_EXERCISE TASK_: Check each line of the data below for the word "scene", then extract the ones that have it.

_SOURCE DATA_:

-- -- --

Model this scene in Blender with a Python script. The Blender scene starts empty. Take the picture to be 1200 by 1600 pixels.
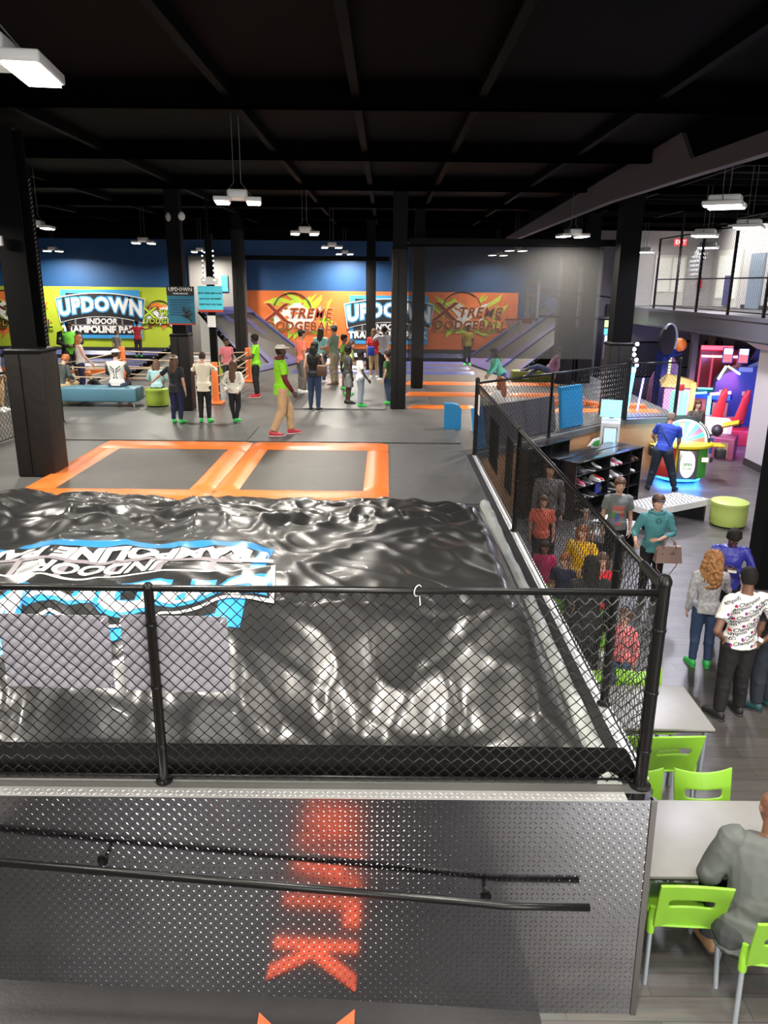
import bpy, bmesh, math, random
from mathutils import Vector, Matrix, noise, Euler
random.seed(7)
D=bpy.data; COL=bpy.context.scene.collection; SC=bpy.context.scene
PI=math.pi; rad=math.radians
sin,cos=math.sin,math.cos
# ---------------------------------------------------------------- camera, world, exposure
cam_d=D.cameras.new('camera'); cam=D.objects.new('camera',cam_d); COL.objects.link(cam)
cam_d.sensor_fit='VERTICAL'; cam_d.sensor_height=32.0; cam_d.lens=1200/1600*32.0
cam.location=(0,0,4.5); cam_d.clip_start=.05; cam_d.clip_end=200
cam.rotation_euler=(Euler((rad(90-16.55),0,0)).to_matrix()@Matrix.Rotation(rad(.55),3,'Z')).to_euler()
SC.camera=cam
w=D.worlds.new('world'); SC.world=w; w.use_nodes=True
w.node_tree.nodes['Background'].inputs[0].default_value=(.75,.82,1,1); w.node_tree.nodes['Background'].inputs[1].default_value=.05
SC.view_settings.view_transform='Standard'; SC.view_settings.look='None'; SC.view_settings.gamma=1; SC.view_settings.exposure=.2
LAMP_W=230.0
def area_light(name,loc,rot,sx,sy,power,color,spread=180,shape='RECTANGLE'):
    l=D.lights.new(name,'AREA'); l.shape=shape; l.size=sx; l.size_y=sy; l.energy=power; l.color=color; l.spread=rad(spread)
    o=D.objects.new(name,l); COL.objects.link(o); o.location=loc; o.rotation_euler=rot; return o
# daylight through the lobby windows behind the viewer
area_light('lobby_daylight',(6.0,-7.6,3.2),(rad(80),0,rad(12)),7,3.4,520,(1,.97,.92),120)
area_light('mezzanine_wall_wash',(11.6,23.5,6.5),(0,rad(-35),0),1.2,12,330,(1,.97,.93),150)
area_light('lilac_wall_fill',(10.2,29.0,6.5),(0,0,0),1.2,2.0,70,(1,.95,.95),150)  # added fill without a fixture, brightens the lilac wall left of the mezzanine
area_light('stair_daylight',(-3.0,-7.6,4.6),(rad(74),0,rad(-8)),4,2.2,150,(1,.96,.9),130)
# ---------------------------------------------------------------- materials
MATS={}
def mat(name,col,rough=.5,metal=0,noise_amt=0,nscale=8,bump=0,bscale=40,emit=None,es=1,spec=.5,alpha=1,trans=0,coat=0,stretch=None,sheen=0):
    if name in MATS: return MATS[name]
    m=D.materials.new(name); m.use_nodes=True; nt=m.node_tree; b=nt.nodes['Principled BSDF']
    b.inputs['Base Color'].default_value=(*col,1); b.inputs['Roughness'].default_value=rough; b.inputs['Metallic'].default_value=metal
    b.inputs['Specular IOR Level'].default_value=spec; b.inputs['Alpha'].default_value=alpha; b.inputs['Transmission Weight'].default_value=trans
    b.inputs['Coat Weight'].default_value=coat; b.inputs['Sheen Weight'].default_value=sheen
    if emit: b.inputs['Emission Color'].default_value=(*emit,1); b.inputs['Emission Strength'].default_value=es
    if noise_amt or bump:
        tc=nt.nodes.new('ShaderNodeTexCoord'); mp=nt.nodes.new('ShaderNodeMapping'); nt.links.new(tc.outputs['Object'],mp.inputs['Vector'])
        if stretch: mp.inputs['Scale'].default_value=stretch
    if noise_amt:
        n=nt.nodes.new('ShaderNodeTexNoise'); n.inputs['Scale'].default_value=nscale; n.inputs['Detail'].default_value=5; nt.links.new(mp.outputs[0],n.inputs['Vector'])
        r=nt.nodes.new('ShaderNodeMapRange'); nt.links.new(n.outputs['Fac'],r.inputs['Value']); r.inputs['From Min'].default_value=.3; r.inputs['From Max'].default_value=.7
        r.inputs['To Min'].default_value=1-noise_amt; r.inputs['To Max'].default_value=1+noise_amt
        mx=nt.nodes.new('ShaderNodeVectorMath'); mx.operation='SCALE'; mx.inputs[0].default_value=col; nt.links.new(r.outputs[0],mx.inputs['Scale']); nt.links.new(mx.outputs[0],b.inputs['Base Color'])
    if bump:
        n2=nt.nodes.new('ShaderNodeTexNoise'); n2.inputs['Scale'].default_value=bscale; n2.inputs['Detail'].default_value=3; nt.links.new(mp.outputs[0],n2.inputs['Vector'])
        bp=nt.nodes.new('ShaderNodeBump'); bp.inputs['Strength'].default_value=bump; bp.inputs['Distance'].default_value=.02; nt.links.new(n2.outputs['Fac'],bp.inputs['Height']); nt.links.new(bp.outputs[0],b.inputs['Normal'])
    MATS[name]=m; return m
def cm(r,g,b,rough=.55,**k):      # plain colour by sRGB 0-255
    f=lambda v:((v/255+.055)/1.055)**2.4 if v/255>.04045 else v/255/12.92
    k.setdefault('noise_amt',.06)
    return mat('paint_%d_%d_%d_%d'%(r,g,b,int(rough*100))+('m' if k.get('metal') else ''),(f(r),f(g),f(b)),rough,**k)
def glow(name,r,g,b,s): return mat(name,(r*.5,g*.5,b*.5),.4,emit=(r,g,b),es=s)
BLACKM=mat('black_powder_coat',(.006,.006,.006),.3,spec=.35,bump=.05,bscale=60)
VINYL=mat('black_vinyl',(.024,.024,.024),.33,coat=.2,spec=.7,bump=.04,bscale=90)
PADBLK=mat('black_pad_vinyl',(.014,.0128,.012),.48,spec=.25,bump=.3,bscale=9,noise_amt=.1)
ORANGE=mat('orange_vinyl',(.72,.17,.03),.38,bump=.25,bscale=14,noise_amt=.08,nscale=3)
DECKM=mat('grey_deck_vinyl',(.095,.095,.092),.42,noise_amt=.14,nscale=1.5,bump=.05,bscale=20)
DECKM2=mat('ribbed_rubber_mat',(.075,.076,.076),.5,noise_amt=.1,bump=.5,bscale=70,stretch=(1,1,1))
BED=mat('trampoline_mesh',(.06,.057,.05),.45,noise_amt=.15,nscale=3,bump=.2,bscale=150)
TREAD=mat('tread_plate_aluminium',(.34,.34,.365),.14,metal=1,noise_amt=.1,nscale=2)
TREADB=mat('bright_tread_plate',(.85,.85,.85),.4,metal=.8)
CEILM=mat('black_ceiling_paint',(.0012,.0012,.0016),.7,noise_amt=.3,spec=.05)
STEELB=mat('black_steel',(.0028,.0028,.0032),.55,spec=.1)
BLUEW=mat('blue_wall_paint',(.012,.07,.2),.6,noise_amt=.08,nscale=1)
LILAC=mat('lilac_wall_paint',(.30,.27,.31),.7,noise_amt=.04,nscale=1,bump=.05)
GREYW=mat('warm_grey_wall_paint',(.42,.41,.40),.7,noise_amt=.04)
WHITEP=mat('white_plastic',(.8,.8,.79),.35,noise_amt=.02)
BLUEP=mat('blue_vinyl_pad',(.016,.24,.5),.4,bump=.1,bscale=12)
NAVYPAD=mat('indigo_vinyl_pad',(.065,.07,.2),.4,bump=.15,bscale=12)
CHROME=mat('brushed_steel',(.6,.6,.6),.25,metal=1)
# ---------------------------------------------------------------- mesh helpers
class MB:
    def __init__(s): s.v=[]; s.f=[]
    def add(s,vs,fs):
        n=len(s.v); s.v+=[tuple(v) for v in vs]; s.f+=[tuple(i+n for i in f) for f in fs]; return s
    def box(s,x0,x1,y0,y1,z0,z1,rz=0,c=None,bev=0):
        if bev:
            bm=bmesh.new(); bmesh.ops.create_cube(bm,size=1)
            for v in bm.verts: v.co=Vector(((x0+x1)/2+v.co.x*(x1-x0),(y0+y1)/2+v.co.y*(y1-y0),(z0+z1)/2+v.co.z*(z1-z0)))
            bmesh.ops.bevel(bm,geom=list(bm.edges),offset=bev,segments=3,affect='EDGES',profile=.5)
            bm.verts.index_update(); vs=[v.co.copy() for v in bm.verts]; fs=[[v.index for v in f.verts] for f in bm.faces]; bm.free()
        else:
            vs=[Vector((x,y,z)) for z in (z0,z1) for y in (y0,y1) for x in (x0,x1)]
            fs=[(0,2,3,1),(4,5,7,6),(0,1,5,4),(2,6,7,3),(0,4,6,2),(1,3,7,5)]
        if rz:
            cc=Vector(c) if c else Vector(((x0+x1)/2,(y0+y1)/2,0)); cc.z=0
            R=Matrix.Rotation(rz,3,'Z'); vs=[R@(v-cc)+cc for v in vs]
        return s.add(vs,fs)
    def tube(s,pts,r,n=8,cap=True,closed=False):
        pts=[Vector(p) for p in pts]; rs=r if isinstance(r,(list,tuple)) else [r]*len(pts); vs=[];fs=[]; L=len(pts); u=None
        for i,p in enumerate(pts):
            a=pts[(i-1)%L] if (i or closed) else p; b=pts[(i+1)%L] if (i<L-1 or closed) else p
            d=(b-a); d=d.normalized() if d.length>1e-9 else Vector((0,0,1))
            if u is None:
                u=d.cross(Vector((0,0,1)));
                if u.length<.05: u=d.cross(Vector((0,1,0)))
            u=(u-d*u.dot(d)); u=u.normalized() if u.length>1e-6 else d.orthogonal().normalized(); w_=d.cross(u)
            for k in range(n): t=2*PI*k/n; vs.append(p+(u*cos(t)+w_*sin(t))*rs[i])
        for i in range(L if closed else L-1):
            j=(i+1)%L
            for k in range(n): fs.append((i*n+k,i*n+(k+1)%n,j*n+(k+1)%n,j*n+k))
        if cap and not closed: fs+=[tuple(range(n))[::-1],tuple((L-1)*n+k for k in range(n))]
        return s.add(vs,fs)
    def lathe(s,prof,c=(0,0,0),n=24,sx=1,sy=1):
        vs=[];fs=[]
        for r,z in prof:
            for k in range(n): t=2*PI*k/n; vs.append((c[0]+r*cos(t)*sx,c[1]+r*sin(t)*sy,c[2]+z))
        L=len(prof)
        for i in range(L-1):
            for k in range(n): fs.append((i*n+k,i*n+(k+1)%n,(i+1)*n+(k+1)%n,(i+1)*n+k))
        fs+=[tuple(range(n))[::-1],tuple((L-1)*n+k for k in range(n))]
        return s.add(vs,fs)
    def loft(s,rings):           # rings: (centre, u, v) ellipse half axes as vectors
        n=rings[0][3] if len(rings[0])>3 else 14; vs=[];fs=[]
        for r in rings:
            c,u,v=Vector(r[0]),Vector(r[1]),Vector(r[2])
            for k in range(n): t=2*PI*k/n; vs.append(c+u*cos(t)+v*sin(t))
        L=len(rings)
        for i in range(L-1):
            for k in range(n): fs.append((i*n+k,i*n+(k+1)%n,(i+1)*n+(k+1)%n,(i+1)*n+k))
        fs+=[tuple(range(n))[::-1],tuple((L-1)*n+k for k in range(n))]
        return s.add(vs,fs)
    def prism(s,poly,o,u,v,d):   # 2D polygon on plane o+u*a+v*b, extruded by vector d
        o,u,v,d=map(Vector,(o,u,v,d)); n=len(poly); a=[o+u*p[0]+v*p[1] for p in poly]
        return s.add(a+[p+d for p in a],[tuple(range(n))[::-1],tuple(range(n,2*n))]+[(i,(i+1)%n,(i+1)%n+n,i+n) for i in range(n)])
    def sphere(s,c,rx,ry=None,rz=None,n=12,m=8):
        ry=ry or rx; rz=rz or rx
        return s.lathe([(max(.001,sin(PI*i/m)),-cos(PI*i/m)*rz) for i in range(m+1)],c,n,rx,ry)
    def build(s,name,m,parent=None,smooth=False,auto=False):
        me=D.meshes.new(name); off=parent_off(parent)
        me.from_pydata([(v[0]-off[0],v[1]-off[1],v[2]-off[2]) for v in s.v] if off else s.v,[],s.f); 
        bm=bmesh.new(); bm.from_mesh(me); bmesh.ops.recalc_face_normals(bm,faces=bm.faces); bm.to_mesh(me); bm.free()
        return link(name,me,m,parent,smooth)
def parent_off(p):
    if p is None or p.get('_local'): return None
    o=Vector(p.location)
    while p.parent: p=p.parent; o+=p.location
    return o if o.length>0 else None
def link(name,me,m,parent=None,smooth=False):
    o=D.objects.new(name,me); COL.objects.link(o)
    if m: me.materials.append(m)
    if smooth:
        me.polygons.foreach_set('use_smooth',[True]*len(me.polygons))
        if smooth!='all':
            try: me.set_sharp_from_angle(angle=rad(40))
            except Exception: pass
    if parent: o.parent=parent
    return o
def tag(o,label,cat,group=None):
    o['label']=label; o['category']=cat
    if group: o['group']=group
    return o
def thing(name,label,cat,loc=(0,0,0),group=None,local=False,rz=0):
    o=D.objects.new(name,None); COL.objects.link(o); o.location=loc; o.rotation_euler=(0,0,rz); o.empty_display_size=.2
    if local: o['_local']=True
    return tag(o,label,cat,group)
def part(mb,name,m,parent,smooth=False,label=None):
    o=mb.build(name,m,parent,smooth)
    if parent and parent.get('_local'): o['_local']=True
    if label: o['label']=label
    return o
def struct(name,mb,m,smooth=False):
    o=mb.build(name,m,None,smooth); o['kind']='structure'; return o
def dup(root,loc=None,rz=None,label=None,group=None):
    def cp(o,par):
        c=o.copy(); COL.objects.link(c); c.parent=par
        for ch in list(o.children): cp(ch,c)
        return c
    r=cp(root,None)
    if loc is not None: r.location=loc
    if rz is not None: r.rotation_euler=(0,0,rz)
    if label: r['label']=label
    if group: r['group']=group
    return r
def text_me(s,size,bold=0,shear=0,spacing=1,extrude=.002,res=3,word=1):
    c=D.curves.new('t','FONT'); c.body=s; c.size=size; c.offset=bold; c.shear=shear; c.space_character=spacing; c.extrude=extrude; c.align_x='CENTER'; c.align_y='CENTER'; c.resolution_u=res; c.space_line=word
    o=D.objects.new('t',c); COL.objects.link(o); dg=bpy.context.evaluated_depsgraph_get(); me=D.meshes.new_from_object(o.evaluated_get(dg)); D.objects.remove(o); D.curves.remove(c)
    return me
def text_add(mb,s,size,fn,**k):
    me=text_me(s,size,**k); mb.add([fn(v.co) for v in me.vertices],[tuple(p.vertices) for p in me.polygons]); D.meshes.remove(me)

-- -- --

_WRITTEN ANSWER_:
Model this scene in Blender with a Python script. The Blender scene starts empty. Take the picture to be 1200 by 1600 pixels.
D=bpy.data; COL=bpy.context.scene.collection; SC=bpy.context.scene